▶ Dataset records
------

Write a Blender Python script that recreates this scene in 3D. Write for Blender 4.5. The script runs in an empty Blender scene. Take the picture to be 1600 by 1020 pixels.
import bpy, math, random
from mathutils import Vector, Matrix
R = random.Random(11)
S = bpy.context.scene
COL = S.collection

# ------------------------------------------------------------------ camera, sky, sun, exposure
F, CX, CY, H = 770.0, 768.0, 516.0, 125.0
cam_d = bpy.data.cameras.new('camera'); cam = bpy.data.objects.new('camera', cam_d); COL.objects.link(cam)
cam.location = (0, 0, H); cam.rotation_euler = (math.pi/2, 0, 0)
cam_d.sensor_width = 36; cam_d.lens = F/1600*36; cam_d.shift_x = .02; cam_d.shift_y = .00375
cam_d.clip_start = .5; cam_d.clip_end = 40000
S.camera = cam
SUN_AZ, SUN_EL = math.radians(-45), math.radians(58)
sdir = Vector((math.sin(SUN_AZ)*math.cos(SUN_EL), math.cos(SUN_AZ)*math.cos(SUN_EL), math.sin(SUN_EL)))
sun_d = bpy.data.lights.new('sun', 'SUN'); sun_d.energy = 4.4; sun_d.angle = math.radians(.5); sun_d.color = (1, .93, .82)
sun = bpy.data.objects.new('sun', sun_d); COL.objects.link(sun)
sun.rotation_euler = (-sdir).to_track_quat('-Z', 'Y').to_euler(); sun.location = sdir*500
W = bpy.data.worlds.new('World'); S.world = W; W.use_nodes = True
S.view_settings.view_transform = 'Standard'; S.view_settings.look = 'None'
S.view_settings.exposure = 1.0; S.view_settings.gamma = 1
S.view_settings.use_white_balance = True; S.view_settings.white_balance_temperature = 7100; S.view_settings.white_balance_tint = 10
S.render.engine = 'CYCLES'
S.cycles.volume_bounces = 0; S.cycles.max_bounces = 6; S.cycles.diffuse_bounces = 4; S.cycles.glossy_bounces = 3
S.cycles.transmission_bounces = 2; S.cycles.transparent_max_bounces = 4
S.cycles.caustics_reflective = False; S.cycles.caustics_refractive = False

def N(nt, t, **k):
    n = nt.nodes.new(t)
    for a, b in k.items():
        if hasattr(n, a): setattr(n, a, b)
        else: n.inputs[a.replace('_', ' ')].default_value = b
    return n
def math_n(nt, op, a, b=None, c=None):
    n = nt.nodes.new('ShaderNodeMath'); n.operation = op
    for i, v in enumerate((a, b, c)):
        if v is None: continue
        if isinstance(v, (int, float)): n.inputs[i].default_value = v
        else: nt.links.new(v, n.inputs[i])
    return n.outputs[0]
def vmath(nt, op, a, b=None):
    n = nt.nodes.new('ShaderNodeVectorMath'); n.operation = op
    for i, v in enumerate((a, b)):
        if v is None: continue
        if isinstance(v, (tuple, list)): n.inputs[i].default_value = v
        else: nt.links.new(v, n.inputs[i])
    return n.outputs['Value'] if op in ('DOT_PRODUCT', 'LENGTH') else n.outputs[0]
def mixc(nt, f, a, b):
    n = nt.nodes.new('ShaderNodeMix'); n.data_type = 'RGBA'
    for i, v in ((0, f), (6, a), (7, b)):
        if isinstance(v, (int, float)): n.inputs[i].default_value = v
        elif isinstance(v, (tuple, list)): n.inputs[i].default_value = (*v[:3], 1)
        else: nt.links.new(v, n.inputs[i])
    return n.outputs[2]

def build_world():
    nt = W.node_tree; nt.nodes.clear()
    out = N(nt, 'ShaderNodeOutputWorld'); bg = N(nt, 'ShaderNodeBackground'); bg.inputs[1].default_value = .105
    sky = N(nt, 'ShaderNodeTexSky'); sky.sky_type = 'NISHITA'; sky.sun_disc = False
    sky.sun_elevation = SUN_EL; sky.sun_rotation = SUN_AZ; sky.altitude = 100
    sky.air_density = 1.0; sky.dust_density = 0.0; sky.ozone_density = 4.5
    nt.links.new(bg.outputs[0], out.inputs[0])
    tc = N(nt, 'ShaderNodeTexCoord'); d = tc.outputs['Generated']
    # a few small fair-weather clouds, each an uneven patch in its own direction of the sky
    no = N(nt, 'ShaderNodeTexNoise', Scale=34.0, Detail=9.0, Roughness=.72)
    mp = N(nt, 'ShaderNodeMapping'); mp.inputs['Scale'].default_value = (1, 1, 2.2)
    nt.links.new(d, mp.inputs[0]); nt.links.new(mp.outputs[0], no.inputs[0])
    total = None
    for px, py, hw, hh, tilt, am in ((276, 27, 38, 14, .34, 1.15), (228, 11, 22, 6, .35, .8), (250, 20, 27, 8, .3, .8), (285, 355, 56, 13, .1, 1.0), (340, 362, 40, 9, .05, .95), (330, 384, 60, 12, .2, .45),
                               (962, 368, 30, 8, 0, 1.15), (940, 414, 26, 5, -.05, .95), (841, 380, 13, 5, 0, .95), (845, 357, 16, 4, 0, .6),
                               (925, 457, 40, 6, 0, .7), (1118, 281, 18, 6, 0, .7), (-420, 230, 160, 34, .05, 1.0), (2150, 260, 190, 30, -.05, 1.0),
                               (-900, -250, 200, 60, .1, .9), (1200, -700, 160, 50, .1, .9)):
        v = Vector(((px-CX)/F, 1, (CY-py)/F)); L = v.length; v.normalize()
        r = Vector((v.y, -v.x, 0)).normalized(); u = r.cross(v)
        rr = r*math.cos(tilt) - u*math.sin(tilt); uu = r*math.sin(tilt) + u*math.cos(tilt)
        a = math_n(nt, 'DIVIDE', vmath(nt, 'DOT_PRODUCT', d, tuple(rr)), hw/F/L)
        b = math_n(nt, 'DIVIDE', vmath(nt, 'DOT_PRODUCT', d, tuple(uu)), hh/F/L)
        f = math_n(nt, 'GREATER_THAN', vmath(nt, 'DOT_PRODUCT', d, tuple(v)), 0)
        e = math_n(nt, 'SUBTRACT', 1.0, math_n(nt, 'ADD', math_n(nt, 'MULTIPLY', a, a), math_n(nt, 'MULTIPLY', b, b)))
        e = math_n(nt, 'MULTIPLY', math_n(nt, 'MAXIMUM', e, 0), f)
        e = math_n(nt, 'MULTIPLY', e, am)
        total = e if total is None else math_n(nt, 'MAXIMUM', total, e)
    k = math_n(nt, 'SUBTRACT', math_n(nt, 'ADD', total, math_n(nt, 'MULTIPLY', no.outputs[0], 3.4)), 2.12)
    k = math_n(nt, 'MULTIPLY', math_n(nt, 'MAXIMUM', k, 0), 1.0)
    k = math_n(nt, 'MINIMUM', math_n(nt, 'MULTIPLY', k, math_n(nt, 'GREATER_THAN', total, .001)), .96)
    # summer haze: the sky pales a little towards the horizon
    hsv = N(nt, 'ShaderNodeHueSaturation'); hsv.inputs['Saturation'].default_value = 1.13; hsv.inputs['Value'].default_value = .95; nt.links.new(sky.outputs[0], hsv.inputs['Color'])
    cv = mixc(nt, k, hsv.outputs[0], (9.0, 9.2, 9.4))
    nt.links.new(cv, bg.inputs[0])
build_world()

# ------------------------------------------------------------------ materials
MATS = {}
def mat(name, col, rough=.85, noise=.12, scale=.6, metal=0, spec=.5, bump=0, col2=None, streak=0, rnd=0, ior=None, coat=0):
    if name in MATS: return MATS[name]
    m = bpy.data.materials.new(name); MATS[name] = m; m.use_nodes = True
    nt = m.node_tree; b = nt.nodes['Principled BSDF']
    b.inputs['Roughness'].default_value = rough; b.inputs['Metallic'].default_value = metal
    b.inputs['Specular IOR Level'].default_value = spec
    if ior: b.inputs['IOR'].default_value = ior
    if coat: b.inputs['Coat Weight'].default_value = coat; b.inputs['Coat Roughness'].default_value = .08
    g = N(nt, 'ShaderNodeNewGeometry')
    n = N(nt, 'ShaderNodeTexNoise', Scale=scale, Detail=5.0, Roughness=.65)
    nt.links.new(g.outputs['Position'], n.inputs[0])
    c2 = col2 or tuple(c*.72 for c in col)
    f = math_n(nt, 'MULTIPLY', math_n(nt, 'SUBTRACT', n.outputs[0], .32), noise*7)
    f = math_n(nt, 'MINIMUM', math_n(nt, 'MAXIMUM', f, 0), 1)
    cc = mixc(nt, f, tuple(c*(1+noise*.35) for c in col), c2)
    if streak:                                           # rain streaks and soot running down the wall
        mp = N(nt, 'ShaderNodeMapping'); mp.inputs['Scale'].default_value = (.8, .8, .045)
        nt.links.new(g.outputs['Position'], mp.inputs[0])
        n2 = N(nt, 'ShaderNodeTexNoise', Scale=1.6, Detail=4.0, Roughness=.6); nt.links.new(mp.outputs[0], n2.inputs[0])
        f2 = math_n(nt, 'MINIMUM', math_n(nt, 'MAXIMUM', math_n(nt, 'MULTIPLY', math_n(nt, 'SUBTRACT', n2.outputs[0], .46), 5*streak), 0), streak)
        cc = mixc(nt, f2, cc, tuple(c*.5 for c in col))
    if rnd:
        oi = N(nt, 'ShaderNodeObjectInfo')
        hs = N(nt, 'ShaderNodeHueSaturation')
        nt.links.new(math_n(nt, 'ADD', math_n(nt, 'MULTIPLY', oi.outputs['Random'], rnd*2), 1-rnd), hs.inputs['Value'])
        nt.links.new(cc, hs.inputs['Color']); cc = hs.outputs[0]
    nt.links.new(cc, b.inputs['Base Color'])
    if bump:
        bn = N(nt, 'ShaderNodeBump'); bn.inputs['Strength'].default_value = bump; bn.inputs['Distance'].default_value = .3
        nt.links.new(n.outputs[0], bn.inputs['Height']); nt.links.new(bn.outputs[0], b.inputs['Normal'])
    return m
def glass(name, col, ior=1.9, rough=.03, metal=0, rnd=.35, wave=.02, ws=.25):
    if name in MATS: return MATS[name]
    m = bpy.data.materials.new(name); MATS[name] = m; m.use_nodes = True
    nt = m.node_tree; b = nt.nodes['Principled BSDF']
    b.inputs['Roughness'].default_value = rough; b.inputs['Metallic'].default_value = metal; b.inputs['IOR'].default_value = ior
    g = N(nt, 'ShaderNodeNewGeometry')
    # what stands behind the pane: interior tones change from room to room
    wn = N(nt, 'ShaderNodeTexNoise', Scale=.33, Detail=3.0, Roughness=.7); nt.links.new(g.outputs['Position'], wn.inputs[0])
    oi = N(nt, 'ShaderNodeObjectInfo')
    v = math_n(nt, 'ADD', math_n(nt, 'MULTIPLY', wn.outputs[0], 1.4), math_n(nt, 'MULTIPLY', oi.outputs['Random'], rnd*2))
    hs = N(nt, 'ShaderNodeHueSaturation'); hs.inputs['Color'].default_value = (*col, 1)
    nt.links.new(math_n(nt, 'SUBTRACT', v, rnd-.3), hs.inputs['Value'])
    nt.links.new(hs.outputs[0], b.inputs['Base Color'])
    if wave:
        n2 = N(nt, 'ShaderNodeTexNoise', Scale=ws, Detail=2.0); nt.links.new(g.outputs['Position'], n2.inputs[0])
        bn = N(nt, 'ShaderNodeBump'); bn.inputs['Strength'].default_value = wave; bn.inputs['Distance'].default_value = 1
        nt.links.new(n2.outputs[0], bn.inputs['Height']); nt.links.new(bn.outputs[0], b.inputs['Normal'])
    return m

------

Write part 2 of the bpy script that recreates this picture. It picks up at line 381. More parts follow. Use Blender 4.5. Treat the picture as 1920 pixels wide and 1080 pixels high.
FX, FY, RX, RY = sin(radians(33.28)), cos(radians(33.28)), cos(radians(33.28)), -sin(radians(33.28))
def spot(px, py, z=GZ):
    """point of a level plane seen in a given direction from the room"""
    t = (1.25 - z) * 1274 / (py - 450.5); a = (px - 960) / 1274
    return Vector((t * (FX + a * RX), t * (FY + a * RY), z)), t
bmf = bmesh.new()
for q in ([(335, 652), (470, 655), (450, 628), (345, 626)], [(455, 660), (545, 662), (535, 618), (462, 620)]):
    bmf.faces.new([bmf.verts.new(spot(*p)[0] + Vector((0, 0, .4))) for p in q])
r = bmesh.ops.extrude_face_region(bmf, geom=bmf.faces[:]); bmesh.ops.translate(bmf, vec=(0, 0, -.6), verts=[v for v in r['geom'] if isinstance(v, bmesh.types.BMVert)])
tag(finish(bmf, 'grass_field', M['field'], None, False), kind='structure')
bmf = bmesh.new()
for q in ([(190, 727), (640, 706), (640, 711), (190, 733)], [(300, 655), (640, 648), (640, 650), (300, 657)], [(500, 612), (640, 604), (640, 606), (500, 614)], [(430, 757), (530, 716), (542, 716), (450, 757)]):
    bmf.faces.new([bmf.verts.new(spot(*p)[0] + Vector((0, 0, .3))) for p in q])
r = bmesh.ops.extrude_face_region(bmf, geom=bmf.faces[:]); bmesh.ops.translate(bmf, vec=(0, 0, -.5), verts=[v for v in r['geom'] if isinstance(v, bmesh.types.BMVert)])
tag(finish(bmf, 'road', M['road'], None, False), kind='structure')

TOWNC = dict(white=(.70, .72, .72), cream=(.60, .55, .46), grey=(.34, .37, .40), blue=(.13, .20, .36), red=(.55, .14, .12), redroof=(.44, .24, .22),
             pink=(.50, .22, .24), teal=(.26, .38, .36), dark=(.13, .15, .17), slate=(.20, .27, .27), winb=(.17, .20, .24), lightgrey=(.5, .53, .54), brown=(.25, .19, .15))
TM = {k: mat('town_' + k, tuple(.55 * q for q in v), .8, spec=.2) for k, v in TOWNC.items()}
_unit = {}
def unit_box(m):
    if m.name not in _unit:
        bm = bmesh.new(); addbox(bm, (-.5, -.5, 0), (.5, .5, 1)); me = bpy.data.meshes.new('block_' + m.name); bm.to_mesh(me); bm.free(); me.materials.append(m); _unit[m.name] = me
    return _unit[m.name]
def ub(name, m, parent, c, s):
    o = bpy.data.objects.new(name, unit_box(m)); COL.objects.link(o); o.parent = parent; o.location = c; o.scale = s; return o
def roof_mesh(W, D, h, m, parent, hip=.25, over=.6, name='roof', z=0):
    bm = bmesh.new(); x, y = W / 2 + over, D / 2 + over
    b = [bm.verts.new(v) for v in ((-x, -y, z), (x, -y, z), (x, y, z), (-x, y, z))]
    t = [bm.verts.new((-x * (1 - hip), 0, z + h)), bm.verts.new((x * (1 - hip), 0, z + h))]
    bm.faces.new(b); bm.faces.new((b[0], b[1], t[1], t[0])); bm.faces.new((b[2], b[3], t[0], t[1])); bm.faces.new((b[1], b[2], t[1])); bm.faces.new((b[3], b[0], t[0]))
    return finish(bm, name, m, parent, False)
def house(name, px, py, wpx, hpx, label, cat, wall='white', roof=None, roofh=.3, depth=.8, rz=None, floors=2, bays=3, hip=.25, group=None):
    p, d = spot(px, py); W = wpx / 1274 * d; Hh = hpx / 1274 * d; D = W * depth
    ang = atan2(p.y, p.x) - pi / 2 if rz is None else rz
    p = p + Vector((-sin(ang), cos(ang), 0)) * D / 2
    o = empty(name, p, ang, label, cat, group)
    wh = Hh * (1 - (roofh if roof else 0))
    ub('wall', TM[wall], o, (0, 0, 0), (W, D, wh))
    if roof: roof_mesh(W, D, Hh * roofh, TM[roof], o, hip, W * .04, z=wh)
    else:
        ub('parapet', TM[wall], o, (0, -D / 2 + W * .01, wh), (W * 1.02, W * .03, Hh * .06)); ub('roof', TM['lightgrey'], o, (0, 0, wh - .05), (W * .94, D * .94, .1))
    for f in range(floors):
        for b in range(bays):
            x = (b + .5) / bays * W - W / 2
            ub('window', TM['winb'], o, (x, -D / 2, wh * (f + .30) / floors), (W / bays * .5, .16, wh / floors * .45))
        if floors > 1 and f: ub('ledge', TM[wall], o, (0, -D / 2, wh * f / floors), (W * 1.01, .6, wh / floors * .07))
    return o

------

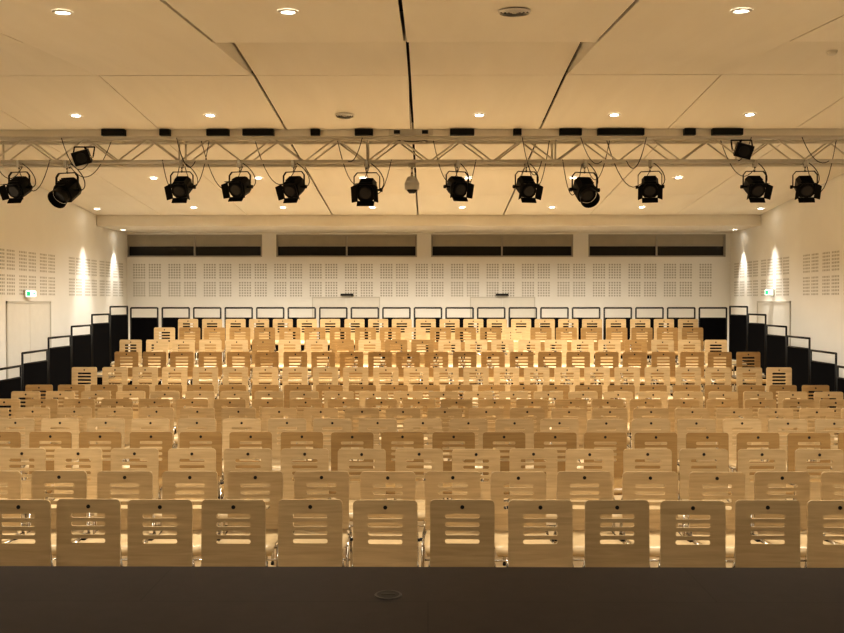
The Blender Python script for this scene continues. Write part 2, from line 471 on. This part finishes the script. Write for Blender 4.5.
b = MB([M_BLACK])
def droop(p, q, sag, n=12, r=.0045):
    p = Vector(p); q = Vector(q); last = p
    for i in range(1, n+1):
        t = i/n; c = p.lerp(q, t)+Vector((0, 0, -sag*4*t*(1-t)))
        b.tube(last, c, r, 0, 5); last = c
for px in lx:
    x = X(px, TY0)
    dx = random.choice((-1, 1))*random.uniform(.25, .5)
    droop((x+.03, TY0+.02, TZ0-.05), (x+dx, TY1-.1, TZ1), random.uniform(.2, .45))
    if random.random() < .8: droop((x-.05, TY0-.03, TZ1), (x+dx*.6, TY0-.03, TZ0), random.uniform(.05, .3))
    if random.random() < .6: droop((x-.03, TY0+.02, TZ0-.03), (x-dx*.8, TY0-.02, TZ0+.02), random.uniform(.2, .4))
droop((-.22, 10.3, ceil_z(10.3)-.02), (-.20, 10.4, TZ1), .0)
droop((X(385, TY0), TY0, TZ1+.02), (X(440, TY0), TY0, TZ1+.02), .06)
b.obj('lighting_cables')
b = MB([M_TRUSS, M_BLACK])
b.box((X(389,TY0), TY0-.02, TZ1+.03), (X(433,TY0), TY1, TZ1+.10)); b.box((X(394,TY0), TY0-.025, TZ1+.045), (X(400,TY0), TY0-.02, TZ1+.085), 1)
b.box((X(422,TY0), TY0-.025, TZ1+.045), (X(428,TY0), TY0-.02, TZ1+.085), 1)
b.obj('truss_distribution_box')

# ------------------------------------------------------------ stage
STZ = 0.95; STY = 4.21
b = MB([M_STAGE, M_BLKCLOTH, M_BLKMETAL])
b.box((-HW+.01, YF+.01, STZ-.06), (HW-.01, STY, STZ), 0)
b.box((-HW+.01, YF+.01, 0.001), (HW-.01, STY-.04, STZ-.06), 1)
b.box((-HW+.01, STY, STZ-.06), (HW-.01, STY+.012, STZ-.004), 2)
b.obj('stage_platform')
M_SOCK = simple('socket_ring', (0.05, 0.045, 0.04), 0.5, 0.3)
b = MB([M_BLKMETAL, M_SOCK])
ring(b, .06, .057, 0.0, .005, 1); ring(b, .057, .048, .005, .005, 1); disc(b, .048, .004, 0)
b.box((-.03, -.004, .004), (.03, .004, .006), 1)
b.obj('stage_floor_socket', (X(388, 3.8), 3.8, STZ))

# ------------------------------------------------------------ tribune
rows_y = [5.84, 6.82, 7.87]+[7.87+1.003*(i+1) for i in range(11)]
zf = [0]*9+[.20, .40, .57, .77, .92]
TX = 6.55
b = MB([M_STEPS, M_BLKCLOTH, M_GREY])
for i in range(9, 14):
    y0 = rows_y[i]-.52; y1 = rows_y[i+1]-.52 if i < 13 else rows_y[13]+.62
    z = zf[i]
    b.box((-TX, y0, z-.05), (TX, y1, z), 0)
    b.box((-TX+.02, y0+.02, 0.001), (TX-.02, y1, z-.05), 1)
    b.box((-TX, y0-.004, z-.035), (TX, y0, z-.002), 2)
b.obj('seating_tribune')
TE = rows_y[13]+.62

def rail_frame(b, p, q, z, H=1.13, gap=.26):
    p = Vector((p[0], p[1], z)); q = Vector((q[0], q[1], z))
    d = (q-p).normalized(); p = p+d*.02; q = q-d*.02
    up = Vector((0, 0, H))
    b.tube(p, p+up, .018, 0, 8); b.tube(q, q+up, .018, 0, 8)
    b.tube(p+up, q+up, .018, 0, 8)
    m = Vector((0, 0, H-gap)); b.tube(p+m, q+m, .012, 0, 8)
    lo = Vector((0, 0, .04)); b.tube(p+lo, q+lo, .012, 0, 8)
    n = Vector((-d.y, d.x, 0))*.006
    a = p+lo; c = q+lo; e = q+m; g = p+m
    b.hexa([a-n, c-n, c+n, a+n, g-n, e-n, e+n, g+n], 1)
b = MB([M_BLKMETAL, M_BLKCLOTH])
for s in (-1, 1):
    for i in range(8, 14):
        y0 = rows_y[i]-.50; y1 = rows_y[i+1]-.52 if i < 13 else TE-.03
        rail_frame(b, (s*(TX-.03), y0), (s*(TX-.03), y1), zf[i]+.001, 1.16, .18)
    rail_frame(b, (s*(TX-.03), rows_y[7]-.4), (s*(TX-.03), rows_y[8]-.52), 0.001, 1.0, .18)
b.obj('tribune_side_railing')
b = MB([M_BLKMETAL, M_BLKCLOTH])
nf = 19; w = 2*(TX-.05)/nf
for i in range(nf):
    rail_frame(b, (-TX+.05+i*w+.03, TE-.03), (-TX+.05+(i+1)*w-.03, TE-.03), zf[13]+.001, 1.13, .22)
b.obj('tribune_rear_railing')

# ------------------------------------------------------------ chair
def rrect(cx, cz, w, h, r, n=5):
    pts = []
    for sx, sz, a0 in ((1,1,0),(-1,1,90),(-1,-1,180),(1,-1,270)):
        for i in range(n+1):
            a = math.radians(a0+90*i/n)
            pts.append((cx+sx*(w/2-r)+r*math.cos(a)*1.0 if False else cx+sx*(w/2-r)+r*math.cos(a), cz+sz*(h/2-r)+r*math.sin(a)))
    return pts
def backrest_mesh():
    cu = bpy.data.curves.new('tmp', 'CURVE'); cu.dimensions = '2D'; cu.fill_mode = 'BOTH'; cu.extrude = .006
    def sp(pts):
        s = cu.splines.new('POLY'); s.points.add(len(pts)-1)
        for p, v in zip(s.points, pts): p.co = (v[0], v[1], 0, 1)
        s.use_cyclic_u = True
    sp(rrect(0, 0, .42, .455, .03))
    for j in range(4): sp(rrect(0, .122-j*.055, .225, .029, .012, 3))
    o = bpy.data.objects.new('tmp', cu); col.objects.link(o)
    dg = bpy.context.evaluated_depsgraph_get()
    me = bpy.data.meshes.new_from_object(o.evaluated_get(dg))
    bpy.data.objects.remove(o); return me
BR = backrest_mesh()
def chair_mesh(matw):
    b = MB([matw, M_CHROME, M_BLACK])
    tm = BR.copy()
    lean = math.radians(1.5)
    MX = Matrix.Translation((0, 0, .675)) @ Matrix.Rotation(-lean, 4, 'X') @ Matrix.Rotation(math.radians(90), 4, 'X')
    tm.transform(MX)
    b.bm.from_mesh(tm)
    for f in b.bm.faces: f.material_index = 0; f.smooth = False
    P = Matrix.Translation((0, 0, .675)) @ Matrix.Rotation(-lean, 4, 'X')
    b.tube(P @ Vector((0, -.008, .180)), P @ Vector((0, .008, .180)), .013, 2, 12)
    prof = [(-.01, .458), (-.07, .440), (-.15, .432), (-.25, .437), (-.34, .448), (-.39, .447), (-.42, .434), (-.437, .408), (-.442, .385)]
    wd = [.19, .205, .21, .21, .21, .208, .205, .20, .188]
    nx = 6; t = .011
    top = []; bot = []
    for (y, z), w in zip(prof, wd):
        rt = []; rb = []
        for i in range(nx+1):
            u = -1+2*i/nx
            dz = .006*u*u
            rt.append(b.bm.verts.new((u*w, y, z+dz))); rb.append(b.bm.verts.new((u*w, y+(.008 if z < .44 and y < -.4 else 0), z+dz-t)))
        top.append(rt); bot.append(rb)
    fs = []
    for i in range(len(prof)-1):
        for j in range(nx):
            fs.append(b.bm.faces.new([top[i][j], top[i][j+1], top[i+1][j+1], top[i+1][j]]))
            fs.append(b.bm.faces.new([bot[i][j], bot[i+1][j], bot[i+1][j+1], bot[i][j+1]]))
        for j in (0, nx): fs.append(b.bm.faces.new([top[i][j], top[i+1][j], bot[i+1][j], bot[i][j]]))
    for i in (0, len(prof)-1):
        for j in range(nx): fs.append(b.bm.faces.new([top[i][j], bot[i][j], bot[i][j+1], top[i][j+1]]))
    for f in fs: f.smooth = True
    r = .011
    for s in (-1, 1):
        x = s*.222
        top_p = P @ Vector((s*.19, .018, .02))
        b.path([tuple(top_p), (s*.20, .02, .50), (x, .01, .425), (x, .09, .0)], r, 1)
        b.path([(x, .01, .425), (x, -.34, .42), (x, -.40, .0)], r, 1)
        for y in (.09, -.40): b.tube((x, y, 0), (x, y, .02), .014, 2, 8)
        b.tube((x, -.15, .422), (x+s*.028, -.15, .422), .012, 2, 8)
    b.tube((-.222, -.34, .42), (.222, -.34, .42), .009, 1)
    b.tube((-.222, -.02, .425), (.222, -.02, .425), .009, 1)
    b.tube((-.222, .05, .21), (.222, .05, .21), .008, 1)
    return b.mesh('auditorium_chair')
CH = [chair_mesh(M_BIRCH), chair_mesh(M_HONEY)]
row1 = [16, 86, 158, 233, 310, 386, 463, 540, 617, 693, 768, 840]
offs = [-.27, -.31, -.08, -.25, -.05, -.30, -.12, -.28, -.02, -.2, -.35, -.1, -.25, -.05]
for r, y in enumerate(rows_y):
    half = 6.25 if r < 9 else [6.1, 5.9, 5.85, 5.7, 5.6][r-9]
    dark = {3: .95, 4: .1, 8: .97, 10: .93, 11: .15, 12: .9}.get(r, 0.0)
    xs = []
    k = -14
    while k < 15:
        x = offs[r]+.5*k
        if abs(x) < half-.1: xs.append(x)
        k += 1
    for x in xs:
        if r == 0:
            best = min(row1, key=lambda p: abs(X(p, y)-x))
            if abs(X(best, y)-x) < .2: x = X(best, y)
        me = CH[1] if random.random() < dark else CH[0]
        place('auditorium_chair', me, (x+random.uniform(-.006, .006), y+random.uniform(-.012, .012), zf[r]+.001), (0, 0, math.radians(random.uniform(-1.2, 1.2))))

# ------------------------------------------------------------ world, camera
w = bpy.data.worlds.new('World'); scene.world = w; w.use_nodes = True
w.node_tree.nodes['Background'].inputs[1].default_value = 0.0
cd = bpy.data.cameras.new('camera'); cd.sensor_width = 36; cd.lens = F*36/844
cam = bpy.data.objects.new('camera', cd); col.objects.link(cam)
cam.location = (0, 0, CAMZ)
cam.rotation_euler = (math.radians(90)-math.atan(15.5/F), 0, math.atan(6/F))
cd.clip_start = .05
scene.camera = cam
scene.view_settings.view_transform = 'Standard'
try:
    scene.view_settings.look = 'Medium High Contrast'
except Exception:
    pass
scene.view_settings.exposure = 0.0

------

▶ Exercise objective
Look through the entries above and quote exactly the lines from the line with "Write a Blender" to the line with "COL = S.collection", counting both of those lines.

▶ Exercise result
Write a Blender Python script that recreates this scene in 3D. Write for Blender 4.5. The script runs in an empty Blender scene. Take the picture to be 1600 by 1020 pixels.
import bpy, math, random
from mathutils import Vector, Matrix
R = random.Random(11)
S = bpy.context.scene
COL = S.collection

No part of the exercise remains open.